Raw records:

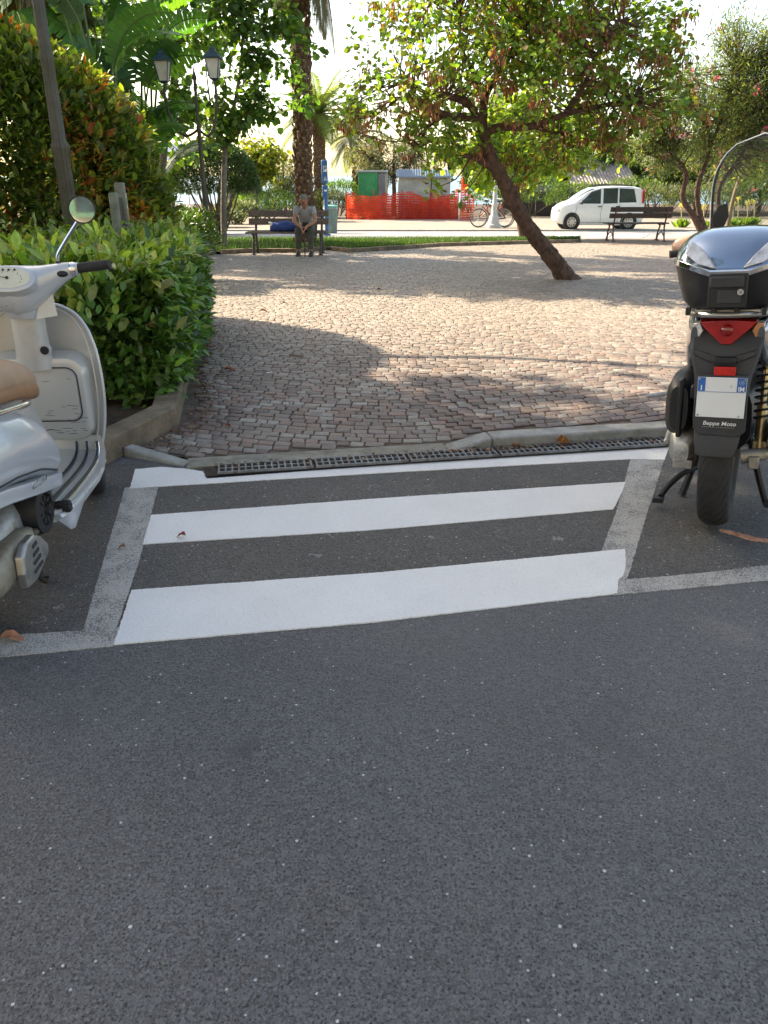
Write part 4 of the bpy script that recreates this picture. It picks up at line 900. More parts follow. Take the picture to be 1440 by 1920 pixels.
b.loft(interp_rings([(-.30, .185, .545), (0, .222, .505), (.25, .238, .445), (.42, .235, .405), (.50, .205, .385)], 16, ring)); b.build('lower_band', m_silver, V0)
# leg shield
outl = [(.30, .205), (.36, .228), (.45, .246), (.55, .253), (.63, .250), (.72, .240), (.80, .216), (.85, .185), (.88, .150), (.902, .10), (.91, .05), (.912, .0)]
b = MB(); zs = [o[0] for o in outl]; ws = [o[1] for o in outl]; nz, ny = len(outl), 17
def shx(y, w_, z): return .985+.055*(1-(min(1, abs(y)/max(.05, .26)))**2.2)+.05*math.sin((z-.3)*2.2)
pf_, pb_ = [], []
for z, w_ in outl:
    for j in range(ny):
        u = -1+2*j/(ny-1); y = w_*math.sin(u*PI/2); pf_.append((shx(y, w_, z)+.022, y*1.0, z)); pb_.append((shx(y, w_, z), y, z))
fs = []
for i in range(nz-1):
    for j in range(ny-1): a = i*ny+j; fs.append((a, a+1, a+ny+1, a+ny))
n0 = len(pb_); fs2 = [tuple(reversed([q+n0 for q in f])) for f in fs]; b.add(pb_+pf_, fs+fs2)
sh = b.build('leg_shield', m_silver_in, V0, ang=60)
edge = [Vector((shx(-w_, w_, z)-.002, -w_, z)) for z, w_ in outl]+[Vector((shx(w_, w_, z)-.002, w_, z)) for z, w_ in reversed(outl[:-1])]
b = MB(); b.tube(catmull(edge, 3), .0062, 8); b.build('edge_trim', m_silver, V0)
edge2 = [Vector((shx(-w_, w_, z)-.010, -w_*.90+.0, .31+(z-.30)*.965)) for z, w_ in outl]+[Vector((shx(w_, w_, z)-.010, w_*.90, .31+(z-.30)*.965)) for z, w_ in reversed(outl[:-1])]
b = MB(); b.tube(catmull(edge2, 3), .0035, 6); b.build('raised_lip', m_silver_in, V0)
# glove box and steering column cover
b = MB(); gb = []
def rr_ring(x, hw, z0, z1, r_, n=6):
    P = []
    for (cy, cz, a0) in ((hw-r_, z1-r_, 0), (-hw+r_, z1-r_, 90), (-hw+r_, z0+r_, 180), (hw-r_, z0+r_, 270)):
        for k in range(n+1): a = R(a0+90*k/n); P.append((x, cy+r_*math.cos(a), cz+r_*math.sin(a)))
    return P
b.loft([rr_ring(1.06, .21, .335, .72, .08), rr_ring(1.01, .205, .34, .71, .08), rr_ring(.978, .195, .35, .70, .07), rr_ring(.970, .178, .37, .68, .06)]); b.build('glove_box', m_silver_in, V0, ang=50)
b = MB(); q = rr_ring(.9685, .165, .435, .665, .045); b.tube([Vector(p) for p in q]+[Vector(q[0])], .0028, 6); b.cyl((.969, .03, .635), (.963, .03, .635), .014, n=16); b.build('glove_box_gap', m_ink, V0)
b = MB(); b.loft([rr_ring(.972, .162, .438, .662, .043), rr_ring(.967, .159, .442, .659, .042)]); b.build('glove_box_door', m_silver_in, V0)
b = MB(); b.loft([ring_se(x, 0, 0, .075+.02*abs(z-.8), .055, 20, 3) for x, z in ((0, 0),)]*1 if False else [[(.985+.045*math.cos(a)*-1.1, .068*(1+.9*max(0, .78-z))*math.sin(a), z) for a in np.linspace(0, 2*PI, 21)[:-1]] for z in (.66, .72, .80, .88, .95)]); b.build('column_cover', m_silver_in, V0, ang=60)
b = MB(); b.cyl((.97, -.058, .742), (.948, -.060, .742), .024, n=24); b.build('lock_bezel', m_silver, V0); b = MB(); b.cyl((.952, -.060, .742), (.944, -.0605, .742), .017, n=20); b.box((.9435, -.0605, .742), (.004, .003, .014)); b.build('ignition_lock', m_blk, V0)
# scuffs on the inner shield
b = MB()
for i in range(26):
    z = random.choice([.62, .50, .47, .44, .40, .39]); y = random.uniform(-.17, .0); L = random.uniform(.01, .05)
    b.box((.9665 if .445 < z < .655 else .9695, y, z+random.uniform(-.012, .012)), (.0012, L, .0014), rot=(random.uniform(-.12, .12), 0, 0))
b.build('scuff_marks', m_ink, V0)
# floor with rubber strips
b = MB(); fl = [(.33, .19, .285), (.40, .245, .27), (.60, .252, .268), (.80, .248, .268), (.92, .236, .275), (.985, .225, .30), (1.0, .215, .36)]
b.loft([[(x, -w_, z), (x, -w_*.5, z+.004), (x, 0, z+.006), (x, w_*.5, z+.004), (x, w_, z), (x+.01, w_+.004, z-.02), (x, w_, z-.045), (x, 0, z-.055), (x, -w_, z-.045), (x+.01, -w_-.004, z-.02)] for x, w_, z in fl]); b.build('floorboard', m_silver_in, V0, ang=50)
for k in range(3):
    y = .225-k*.048
    for s_ in (-1, 1):
        path = [(.40+.02*k, y*s_*.99, .277), (.60, y*s_, .275), (.80, y*s_*.985, .275), (.91, y*s_*.95, .283), (.962, y*s_*.92, .305), (.980, y*s_*.90, .335)]
        b = MB(); b.tube(catmull(path, 5), .0105, 8, flat=.5); r0 = b.build('floor_rail', m_chrome, V0); b = MB(); b.tube([Vector(p)+Vector((-.004, 0, .006)) for p in catmull(path, 5)], .0065, 8, flat=.7); b.build('rubber_strip', m_blk, r0)
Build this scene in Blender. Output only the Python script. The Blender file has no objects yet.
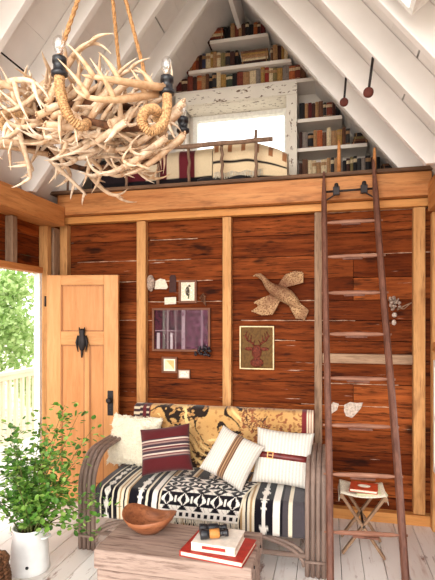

- [Exercise brief] Set down all the entries exactly as they appear, but skip any pictures.

- [The result]
Write part 4 of the bpy script that recreates this picture. It picks up at line 900. More parts follow. Take the picture to be 1440 by 1920 pixels.
b.loft(interp_rings([(-.30, .185, .545), (0, .222, .505), (.25, .238, .445), (.42, .235, .405), (.50, .205, .385)], 16, ring)); b.build('lower_band', m_silver, V0)
# leg shield
outl = [(.30, .205), (.36, .228), (.45, .246), (.55, .253), (.63, .250), (.72, .240), (.80, .216), (.85, .185), (.88, .150), (.902, .10), (.91, .05), (.912, .0)]
b = MB(); zs = [o[0] for o in outl]; ws = [o[1] for o in outl]; nz, ny = len(outl), 17
def shx(y, w_, z): return .985+.055*(1-(min(1, abs(y)/max(.05, .26)))**2.2)+.05*math.sin((z-.3)*2.2)
pf_, pb_ = [], []
for z, w_ in outl:
    for j in range(ny):
        u = -1+2*j/(ny-1); y = w_*math.sin(u*PI/2); pf_.append((shx(y, w_, z)+.022, y*1.0, z)); pb_.append((shx(y, w_, z), y, z))
fs = []
for i in range(nz-1):
    for j in range(ny-1): a = i*ny+j; fs.append((a, a+1, a+ny+1, a+ny))
n0 = len(pb_); fs2 = [tuple(reversed([q+n0 for q in f])) for f in fs]; b.add(pb_+pf_, fs+fs2)
sh = b.build('leg_shield', m_silver_in, V0, ang=60)
edge = [Vector((shx(-w_, w_, z)-.002, -w_, z)) for z, w_ in outl]+[Vector((shx(w_, w_, z)-.002, w_, z)) for z, w_ in reversed(outl[:-1])]
b = MB(); b.tube(catmull(edge, 3), .0062, 8); b.build('edge_trim', m_silver, V0)
edge2 = [Vector((shx(-w_, w_, z)-.010, -w_*.90+.0, .31+(z-.30)*.965)) for z, w_ in outl]+[Vector((shx(w_, w_, z)-.010, w_*.90, .31+(z-.30)*.965)) for z, w_ in reversed(outl[:-1])]
b = MB(); b.tube(catmull(edge2, 3), .0035, 6); b.build('raised_lip', m_silver_in, V0)
# glove box and steering column cover
b = MB(); gb = []
def rr_ring(x, hw, z0, z1, r_, n=6):
    P = []
    for (cy, cz, a0) in ((hw-r_, z1-r_, 0), (-hw+r_, z1-r_, 90), (-hw+r_, z0+r_, 180), (hw-r_, z0+r_, 270)):
        for k in range(n+1): a = R(a0+90*k/n); P.append((x, cy+r_*math.cos(a), cz+r_*math.sin(a)))
    return P
b.loft([rr_ring(1.06, .21, .335, .72, .08), rr_ring(1.01, .205, .34, .71, .08), rr_ring(.978, .195, .35, .70, .07), rr_ring(.970, .178, .37, .68, .06)]); b.build('glove_box', m_silver_in, V0, ang=50)
b = MB(); q = rr_ring(.9685, .165, .435, .665, .045); b.tube([Vector(p) for p in q]+[Vector(q[0])], .0028, 6); b.cyl((.969, .03, .635), (.963, .03, .635), .014, n=16); b.build('glove_box_gap', m_ink, V0)
b = MB(); b.loft([rr_ring(.972, .162, .438, .662, .043), rr_ring(.967, .159, .442, .659, .042)]); b.build('glove_box_door', m_silver_in, V0)
b = MB(); b.loft([ring_se(x, 0, 0, .075+.02*abs(z-.8), .055, 20, 3) for x, z in ((0, 0),)]*1 if False else [[(.985+.045*math.cos(a)*-1.1, .068*(1+.9*max(0, .78-z))*math.sin(a), z) for a in np.linspace(0, 2*PI, 21)[:-1]] for z in (.66, .72, .80, .88, .95)]); b.build('column_cover', m_silver_in, V0, ang=60)
b = MB(); b.cyl((.97, -.058, .742), (.948, -.060, .742), .024, n=24); b.build('lock_bezel', m_silver, V0); b = MB(); b.cyl((.952, -.060, .742), (.944, -.0605, .742), .017, n=20); b.box((.9435, -.0605, .742), (.004, .003, .014)); b.build('ignition_lock', m_blk, V0)
# scuffs on the inner shield
b = MB()
for i in range(26):
    z = random.choice([.62, .50, .47, .44, .40, .39]); y = random.uniform(-.17, .0); L = random.uniform(.01, .05)
    b.box((.9665 if .445 < z < .655 else .9695, y, z+random.uniform(-.012, .012)), (.0012, L, .0014), rot=(random.uniform(-.12, .12), 0, 0))
b.build('scuff_marks', m_ink, V0)
# floor with rubber strips
b = MB(); fl = [(.33, .19, .285), (.40, .245, .27), (.60, .252, .268), (.80, .248, .268), (.92, .236, .275), (.985, .225, .30), (1.0, .215, .36)]
b.loft([[(x, -w_, z), (x, -w_*.5, z+.004), (x, 0, z+.006), (x, w_*.5, z+.004), (x, w_, z), (x+.01, w_+.004, z-.02), (x, w_, z-.045), (x, 0, z-.055), (x, -w_, z-.045), (x+.01, -w_-.004, z-.02)] for x, w_, z in fl]); b.build('floorboard', m_silver_in, V0, ang=50)
for k in range(3):
    y = .225-k*.048
    for s_ in (-1, 1):
        path = [(.40+.02*k, y*s_*.99, .277), (.60, y*s_, .275), (.80, y*s_*.985, .275), (.91, y*s_*.95, .283), (.962, y*s_*.92, .305), (.980, y*s_*.90, .335)]
        b = MB(); b.tube(catmull(path, 5), .0105, 8, flat=.5); r0 = b.build('floor_rail', m_chrome, V0); b = MB(); b.tube([Vector(p)+Vector((-.004, 0, .006)) for p in catmull(path, 5)], .0065, 8, flat=.7); b.build('rubber_strip', m_blk, r0)
Build this scene in Blender. Output only the Python script. The Blender file has no objects yet.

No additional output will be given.